Kemal Scarpello

Archive - all the best places to eat, shop and stay in Ireland. A local guide to local places.

The way Kemal Scarpello handles a piece of dough? It's basically indecent.
Think of the way a cat toys with a mouse – dominating, deferring: dominating, deferring, always in control, always extracting the maximum juice from the jape – and that's Mr Scarpello working with his doughs, as he tosses and turns and teases the nascent breads, in the capacious kitchen of the Slow Food Co, at the rere of Portlough House, between Killea and Newtowncunningham, way up there in County Donegal.
When we think of bread making, we think of burly kneading, of getting stuck in. Mr Scarpello doesn't do that. He doesn't knead his dough: he conjures with it. It's a skill, a dazzling touch, a masterly control, learnt in many of the best kitchens, from Leith's cookery school, then in Kensington Place, then to The Bruce where he worked with the great Bruce Poole, then to Shanks in Northern Ireland with the late, great Robbie Millar, and then to Rathmullan House, working with the great Ian Orr.
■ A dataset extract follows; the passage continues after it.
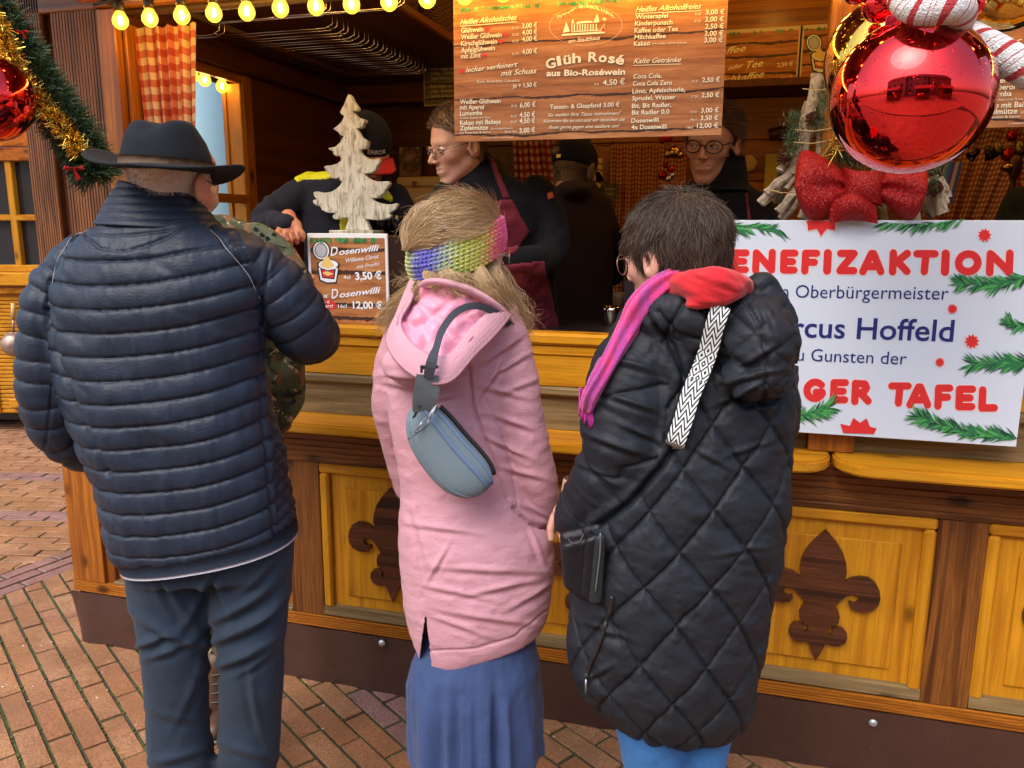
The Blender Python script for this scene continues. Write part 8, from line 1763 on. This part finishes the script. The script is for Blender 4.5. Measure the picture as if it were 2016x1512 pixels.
a, b = W(1508, 303, 1.70), W(1540, 400, 1.70); t = thing('yellow_poster', 'yellow poster strip on the back wall left of the driftwood tree', 'poster', ((a[0]+b[0])/2, 1.7, b[2])); put('sheet', box(a[0], b[0], 1.72, 1.724, b[2], a[2], 0), plain('poster_yellow', (.42, .32, .03), .5), t); put('blue_edge', box(b[0]-.03, b[0], 1.7175, 1.7195, b[2], a[2], 0), plain('poster_blue', (.08, .16, .35), .5), t)
# coffee machine and cup right of the pink scarf's line, bottles and tins right
t = thing('coffee_machine', 'tall grey metal coffee machine partly hidden behind the short-haired woman', 'coffee machine', W(1260, 640, .75)); gmt = plain('brushed_steel', (.20, .20, .21), .35, .85)
a, b = W(1228, 432, .75), W(1300, 650, .75); put('body', box(a[0], b[0], .76, 1.1, 1.263, a[2], .008), gmt, t); put('front_panel', box(a[0]+.012, b[0]-.01, .752, .7595, 1.40, a[2]-.08, .002), M['black'], t); put('drip_tray', box(a[0]-.0, b[0], .66, .758, 1.264, 1.30, .004), gmt, t)
lathe_thing('steel_cup', 'stainless steel cup on the worktop left of the coffee machine', 'cup', W(1203, 652, .45), [(0, 0), (.026, 0), (.030, .07), (.032, .088), (.029, .088), (.026, .01), (0, .008)], plain('mirror_steel', (.55, .5, .42), .15, 1))
lathe_thing('steel_cup', 'slim brown cup behind the stainless steel cup', 'cup', W(1218, 612, .6), [(0, 0), (.018, 0), (.020, .05), (.020, .07), (0, .068)], plain('brown_cup', (.18, .12, .06), .4))
# folders between curtain and driftwood at the right
cols = [(.10, .02, .015), (.30, .24, .12), (.02, .18, .30), (.12, .02, .12), (.55, .35, .15), (.03, .05, .12)]
for k, cc_ in enumerate(cols):
    a_, b_ = V(1858+k*7, 318, 2.75), V(1836+k*7, 402, 2.75); t = thing('folder', ('dark red', 'beige', 'bright blue', 'purple', 'pale orange', 'navy')[k]+' upright folder leaning between the bow and the gingham curtain', 'folder', b_); put('cover', frame(box(-.006, .006, 0, .12, 0, np.linalg.norm(a_-b_), .001), b_, r0, f0, (a_-b_)/np.linalg.norm(a_-b_)), plain('folder_%d' % k, cc_, .5), t)
# bells and cups hanging below the second menu
t = thing('bell_string', 'dark metal cow bells hanging on a line in front of the right curtain', 'bells', W(1935, 300, 1.2)); dm_ = plain('dark_bell', (.03, .022, .012), .25, .6); gm_ = plain('olive_bell', (.20, .15, .04), .3, .8)
put('line', tube(smoothpath([W(1905, 296, 1.2), W(1940, 290, 1.2), W(1990, 286, 1.2), W(2040, 290, 1.2)], 12), .001, 5), M['black'], t)
for x, y, r, ang_, mm_ in ((1918, 303, 9, 40, dm_), (1948, 300, 11, 115, dm_), (1965, 292, 10, 115, gm_), (2008, 292, 12, 110, gm_)):
    c = W(x, y, 1.2); axd = r0*cos(radians(ang_))+z0*sin(radians(ang_)); k = 3.3/FPX*r; put('bell', lathe(c, [(0, k*1.2), (k*.5, k*1.1), (k*.7, 0), (k*1.1, -k*1.1), (k*.95, -k*1.0), (k*.5, 0)], 16, axd), mm_, t, smooth=True)
put('ball', sphere(W(1984, 305, 1.2), 12*3.3/FPX, 16, 10), sr, t, smooth=True); put('ball', sphere(W(1992, 268, 1.2), 10*3.3/FPX, 16, 10), sr, t, smooth=True)
t = thing('gold_ladle', 'dark wooden candle holder with golden top before the pale window', 'candle holder', W(1988, 330, 1.15)); k = 3.3/FPX; put('body', lathe(W(1986, 430, 1.15), [(0, 0), (9*k, 0), (7*k, 20*k), (5*k, 40*k), (7*k, 52*k), (4*k, 60*k), (6*k, 70*k), (11*k, 82*k), (12*k, 98*k), (9*k, 108*k), (0, 112*k)], 18), M['flez'], t, smooth=True); put('golden_top', sphere(W(1984, 330, 1.15), 12*k, 16, 10, (1, 1, .7)), sg_, t, smooth=True)
RG = 2.85; w5 = thing('person', 'person in dark green knitted jumper at the right edge behind the white placard', 'person', V(2090, yz(RG, .19), RG))
kw = remesh([rows([(330, 2070, 2125, .0, 1.), (352, 2040, 2150, .0, .6, .0), (380, 2008, 2180, .0, .52), (430, 1975, 2200, .0, .52), (520, 1970, 2205, 0, .55), (800, 1985, 2190, 0, .55)], RG), limb([(2010, 400, 0, 34), (1985, 470, .03, 32), (1992, 560, -.02, 28)], RG), limb([(2175, 400, 0, 34), (2205, 480, .03, 32), (2200, 560, .0, 28)], RG)], .009, 3, 0); finish(kw, 'jumper', cloth('dark_green_knit', (.02, .028, .012), .95, 1., 70, .05, .4, dist=.01), w5)
h5 = head(w5, V(2096, 272, RG), basis(200, 8, 0), S2, .97); short_hair(h5[3], V(2096, 272, RG), basis(200, 8, 0), h5, hb1, sm_(0), .015, 1500, .006, None, 17, .0007, scale=.97)
t = thing('counter_crate', 'black slatted crate end behind the bow on the counter', 'crate', W(1560, 440, .2)); put('side', box(W(1540, 440, .3)[0], W(1600, 440, .3)[0], .3, .34, 1.27, 1.33), M['black'], t)
# ============================================================ neighbouring stall at the left edge
RN = 6.1
nst = thing('neighbour_stall', 'yellow wooden stall at the left edge with muntined windows and ribbed lower boards', 'market stall', V(-60, yz(RN, 0), RN+.6))
def nbx(name, xa, xb, ya, yb, d0, d1, mat, par=None, b=.006):
    A = V(xa, yb, RN); B = V(xb, yb, RN); C_ = V(xa, ya, RN); return put(name, frame(box(0, np.linalg.norm(B-A), d0, d1, 0, (C_-A)[2], b), A, r0, f0, z0), mat, par or nst)
xa, xb = -420, 108
nbx('panel', xa, xb, 575, 812, .0, .05, M['yelx'])
A = V(xa, 810, RN)
for k in range(30):
    y0_, y1_ = 810-k*7.6, 810-(k+1)*7.6+1.6
    nbx('slat', xa, xb, y1_, y0_, -.014, -.001, M['yelx'], None, .004)
nbx('board', xa, xb, 562, 576, -.05, .05, M['yelx']); nbx('sill', xa, xb, 534, 560, -.10, .10, M['yelx'], None, .01)
for x in (3, 95, -100, -200): nbx('post', x-14, x+3, 572, 812, -.03, -.0145, M['yelz'])
nbx('clamp', 28, 60, 783, 800, -.06, -.015, M['yelx'])
nbx('frame', xa, xb, 290, 316, -.03, .06, M['orax']); nbx('frame', xa, xb, 250, 288, -.03, .06, M['orax']); nbx('frame', xa, xb, 100, 248, .0, .06, M['yelx'])
nw = nbx('window', xa, xb, 316, 534, .05, .055, plain('shop_glass', (.03, .028, .03), .06, spec=.9))
for x in (33, -60, -160): nbx('muntin', x, x+13, 316, 534, -.01, .049, M['yelz'], nw)
nbx('muntin', xa, xb, 421, 433, -.008, .045, M['yelx'], nw); nbx('frame', xa, xb, 520, 534, -.02, .06, M['yelx'])
nbx('roof', xa-60, xb+30, -40, 90, -.7, 1.5, M['brox']); nbx('side', xb-4, xb, 90, 812, .05, 1.6, M['oraz']); nbx('base', xa+20, xb-14, 812, 838, .2, 1.5, M['black'])
curtN = []
for k in range(20):
    pass
for k, x in enumerate((52, -5)):
    P_0 = V(x, 325, RN+.09); put('window_curtain', (np.array([P_0+r0*(.035*i*(1-.02*j)-.018*j*(1 if k == 0 else -1))+z0*(-.05*j)+f0*.012*sin(i*2.1) for j in range(14) for i in range(7)]), [(j*7+i, j*7+i+1, (j+1)*7+i+1, (j+1)*7+i) for j in range(13) for i in range(6)]), plain('dull_red_cloth', (.35, .12, .12), .8, var=.5), nst, smooth=True)
for x, y in ((46, 252), (-40, 255)): place_bulb(V(x, y, RN-.15), 'lit round bulb on the neighbouring stall, '+('nearer the left post' if x == 46 else 'further left'), 'bulbs on the neighbouring stall', 1.5)
lad = thing('ladle', 'metal skimming ladle with pale wooden handle hanging on the neighbouring stall', 'ladle', V(25, 660, RN-.05)); kk = mperpx(RN, 660); mt_ = plain('old_tin', (.32, .24, .20), .4, .6)
put('handle', tube([V(26, 597, RN-.05), V(26, 628, RN-.05)], 4*kk, 10), plain('pale_handle', (.6, .42, .15), .5), lad, smooth=True); put('shaft', tube([V(26, 628, RN-.05), V(27, 655, RN-.05)], 2.2*kk, 8), mt_, lad, smooth=True); put('bowl', lathe(V(27, 678, RN-.13), [(23*kk, 0), (21*kk, .035), (14*kk, .06), (0, .07)], 28, tuple(-f0)), mt_, lad, smooth=True); put('rim', tube([V(27, 678, RN-.05)+r0*23*kk*cos(t)+z0*23*kk*sin(t) for t in np.linspace(0, 2*pi, 30)], .006, 6, False), mt_, lad, smooth=True)
# ============================================================ things outside the side window
pc = WX(400, 300, -3.6); pl = thing('blue_column', 'pale blue round column seen through the side window of the stall', 'column', (pc[0], pc[1], 0)); put('shaft', lathe((pc[0], pc[1], 0), [(.30, 0), (.26, 3.2), (.22, 4.5), (0, 4.5)], 32), plain('pale_blue_paint', (.36, .60, .70), .5, var=.04), pl, smooth=True)
hs_ = thing('pale_building', 'pale mauve building with dark window seen through the side window of the stall', 'building', (-10, 8, 0))
put('wall', join(box(-16, -4.2, 9.0, 9.3, 0, 2.0, 0), box(-16, -7.2, 9.0, 9.3, 2.0, 9, 0), box(-5.6, -4.2, 9.0, 9.3, 2.0, 9, 0), box(-7.19, -5.61, 9.0, 9.3, 3.6, 9, 0)), plain('mauve_render', (.50, .42, .46), .8, var=.06), hs_)
w_o = put('window', box(-7.19, -5.61, 9.12, 9.14, 2.0, 3.6, 0), M['glassy'], hs_); put('window_frame', join(box(-7.19, -5.61, 9.05, 9.1, 3.0, 3.08), box(-6.45, -6.37, 9.04, 9.09, 2.0, 3.6)), plain('white_frame', (.6, .6, .6), .5), w_o)
# ============================================================ the square behind the viewer, seen only in the baubles
def facade(x0_, x1_, y, h, mat, lab, nfl, nwn, ang=0, gable=True):
    t = thing('town_house', lab, 'building', ((x0_+x1_)/2, y, 0)); put('wall', box(x0_, x1_, y-8, y, 0, h, 0), mat, t)
    if gable: put('roof', (np.array([(x0_-.3, y+.3, h), (x1_+.3, y+.3, h), (x1_+.3, y-4, h+3), (x0_-.3, y-4, h+3), (x0_-.3, y-8.3, h), (x1_+.3, y-8.3, h)]), [(0, 1, 2, 3), (3, 2, 5, 4), (0, 3, 4), (1, 5, 2)]), plain('roof_tile'+str(x0_), (.12, .06, .05), .8), t)
    for i in range(nwn):
        for j in range(nfl):
            cx = x0_+(i+.5)*(x1_-x0_)/nwn; cz = 1.8+j*2.9; w_ = put('window', box(cx-.5, cx+.5, y+.005, y+.03, cz-.7, cz+.8, 0), M['glassy'], t); put('frame', join(box(cx-.56, cx-.505, y+.005, y+.06, cz-.75, cz+.85), box(cx+.505, cx+.56, y+.005, y+.06, cz-.75, cz+.85), box(cx-.03, cx+.03, y+.032, y+.06, cz-.7, cz+.8)), M['white'], w_)
facade(-14, -5, -17, 7.5, plain('cream_render', (.55, .50, .40), .8), 'cream town house across the square', 2, 3); facade(-4.6, 4, -19, 8.5, plain('grey_render', (.42, .42, .44), .8), 'grey town house across the square', 3, 3); facade(4.4, 14, -16, 7, plain('brick_render', (.32, .15, .10), .8), 'brick-red town house across the square', 2, 3)
for k, (x, y) in enumerate(((-5.5, -9), (1.2, -10), (6.5, -8.5))):
    t = thing('market_hut', ('left', 'middle', 'right')[k]+' wooden market hut across the square', 'market hut', (x, y, 0)); put('body', join(box(x-1.5, x+1.5, y-2, y, 0, 1.1), box(x-1.5, x-1.3, y-2, y, 1.1, 2.3), box(x+1.3, x+1.5, y-2, y, 1.1, 2.3), box(x-1.5, x+1.5, y-2, y-1.8, 1.1, 2.3)), M['orax'], t); put('roof', (np.array([(x-1.8, y+.5, 2.3), (x+1.8, y+.5, 2.3), (x+1.8, y-1, 3.2), (x-1.8, y-1, 3.2), (x-1.8, y-2.4, 2.3), (x+1.8, y-2.4, 2.3)]), [(0, 1, 2, 3), (3, 2, 5, 4), (0, 3, 4), (1, 5, 2)]), plain('hut_roof%d' % k, (.35, .04, .03), .7), t)

def house(x0_, x1_, y, h, mat, lab, nfl, nwn):
    t = thing('town_house', lab, 'building', ((x0_+x1_)/2, y, 0)); put('wall', box(x0_, x1_, y, y+8, 0, h, 0), mat, t)
    put('roof', (np.array([(x0_-.3, y-.3, h), (x1_+.3, y-.3, h), (x1_+.3, y+4, h+3), (x0_-.3, y+4, h+3), (x0_-.3, y+8.3, h), (x1_+.3, y+8.3, h)]), [(0, 1, 2, 3), (3, 2, 5, 4), (0, 3, 4), (1, 5, 2)]), plain('slate'+str(x0_), (.08, .07, .07), .8), t)
    for i in range(nwn):
        for j in range(nfl):
            cx = x0_+(i+.5)*(x1_-x0_)/nwn; cz = 1.8+j*2.9; w_ = put('window', box(cx-.5, cx+.5, y-.03, y-.005, cz-.7, cz+.8, 0), M['glassy'], t); put('frame', join(box(cx-.56, cx-.505, y-.06, y-.005, cz-.75, cz+.85), box(cx+.505, cx+.56, y-.06, y-.005, cz-.75, cz+.85), box(cx-.03, cx+.03, y-.06, y-.032, cz-.7, cz+.8)), M['white'], w_)
house(3.5, 11, 9, 8, plain('ochre_render', (.50, .38, .22), .8), 'ochre town house behind the stall on the right', 3, 4); house(11.3, 20, 8, 7, plain('white_render', (.6, .6, .58), .8), 'white town house behind the stall at far right', 2, 4)
house(-30, -17, 14, 9, plain('sand_render', (.48, .42, .33), .8), 'sand coloured town house far behind on the left', 3, 5)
“Food was always in the background”, he says of growing up in Wales, but his career as baker and pizza maker – in the Tap Room, in Rathmullan House – has seen that background influence move prominently centre-stage. “We can do our own ethos, our own aesthetic”, he says of the collaborative venture in The Tap Room, but his ethos and aesthetic is found in every loaf he bakes, every loaf you have the good fortune to encounter at one of the markets he works. His signature is a restraint, a lightness of touch, like a cat's paw teasing and testing, the textures and tastes of the breads and pizzas floating like a butterfly, and then the flavour stinging like a bee. Gotcha!